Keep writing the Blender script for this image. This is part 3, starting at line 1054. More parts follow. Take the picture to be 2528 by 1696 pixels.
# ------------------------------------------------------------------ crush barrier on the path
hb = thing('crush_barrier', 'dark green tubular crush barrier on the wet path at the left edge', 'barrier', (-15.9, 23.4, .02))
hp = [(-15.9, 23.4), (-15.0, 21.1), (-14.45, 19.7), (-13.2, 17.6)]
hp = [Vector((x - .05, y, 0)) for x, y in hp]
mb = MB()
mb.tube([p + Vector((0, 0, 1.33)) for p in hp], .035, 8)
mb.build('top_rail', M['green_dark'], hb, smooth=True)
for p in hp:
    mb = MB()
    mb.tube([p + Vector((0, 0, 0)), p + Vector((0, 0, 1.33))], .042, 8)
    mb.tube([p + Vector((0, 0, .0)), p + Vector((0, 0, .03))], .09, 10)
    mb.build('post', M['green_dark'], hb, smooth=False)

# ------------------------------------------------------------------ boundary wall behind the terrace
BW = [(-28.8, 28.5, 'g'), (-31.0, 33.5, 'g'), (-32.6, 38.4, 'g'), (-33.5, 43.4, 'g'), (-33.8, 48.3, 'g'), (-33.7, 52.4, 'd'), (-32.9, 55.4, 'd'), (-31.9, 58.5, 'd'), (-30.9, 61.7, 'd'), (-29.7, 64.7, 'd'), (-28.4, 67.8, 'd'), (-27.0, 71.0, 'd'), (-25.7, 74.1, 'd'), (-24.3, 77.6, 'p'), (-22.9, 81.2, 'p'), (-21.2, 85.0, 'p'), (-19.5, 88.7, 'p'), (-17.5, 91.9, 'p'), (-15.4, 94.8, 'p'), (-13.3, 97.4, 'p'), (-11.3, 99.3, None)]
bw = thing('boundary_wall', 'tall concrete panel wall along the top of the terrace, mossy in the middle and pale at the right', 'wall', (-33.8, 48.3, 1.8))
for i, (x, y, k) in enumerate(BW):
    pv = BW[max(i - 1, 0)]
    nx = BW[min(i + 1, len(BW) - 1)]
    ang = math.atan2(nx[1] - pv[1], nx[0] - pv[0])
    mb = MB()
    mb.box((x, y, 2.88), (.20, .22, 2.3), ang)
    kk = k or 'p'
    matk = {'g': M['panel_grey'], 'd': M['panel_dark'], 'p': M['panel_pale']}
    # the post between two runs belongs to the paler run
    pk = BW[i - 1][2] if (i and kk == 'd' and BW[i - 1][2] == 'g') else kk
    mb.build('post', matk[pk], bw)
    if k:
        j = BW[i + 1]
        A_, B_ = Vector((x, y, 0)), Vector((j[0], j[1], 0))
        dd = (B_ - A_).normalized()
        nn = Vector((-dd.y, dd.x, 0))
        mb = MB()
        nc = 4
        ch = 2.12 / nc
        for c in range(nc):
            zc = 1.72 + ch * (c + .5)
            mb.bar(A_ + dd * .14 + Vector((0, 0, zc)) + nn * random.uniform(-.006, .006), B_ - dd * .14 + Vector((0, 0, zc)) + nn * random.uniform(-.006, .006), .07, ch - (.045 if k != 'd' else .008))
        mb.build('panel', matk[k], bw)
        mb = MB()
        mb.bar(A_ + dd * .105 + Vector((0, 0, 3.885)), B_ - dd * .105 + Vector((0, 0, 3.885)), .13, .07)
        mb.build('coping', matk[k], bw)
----
Look above and repeat, character for character, the lines from the first one to the line with "mb.build('post', M['green_dark'], hb, smooth=False)", counting both.

Keep writing the Blender script for this image. This is part 3, starting at line 1054. More parts follow. Take the picture to be 2528 by 1696 pixels.
# ------------------------------------------------------------------ crush barrier on the path
hb = thing('crush_barrier', 'dark green tubular crush barrier on the wet path at the left edge', 'barrier', (-15.9, 23.4, .02))
hp = [(-15.9, 23.4), (-15.0, 21.1), (-14.45, 19.7), (-13.2, 17.6)]
hp = [Vector((x - .05, y, 0)) for x, y in hp]
mb = MB()
mb.tube([p + Vector((0, 0, 1.33)) for p in hp], .035, 8)
mb.build('top_rail', M['green_dark'], hb, smooth=True)
for p in hp:
    mb = MB()
    mb.tube([p + Vector((0, 0, 0)), p + Vector((0, 0, 1.33))], .042, 8)
    mb.tube([p + Vector((0, 0, .0)), p + Vector((0, 0, .03))], .09, 10)
    mb.build('post', M['green_dark'], hb, smooth=False)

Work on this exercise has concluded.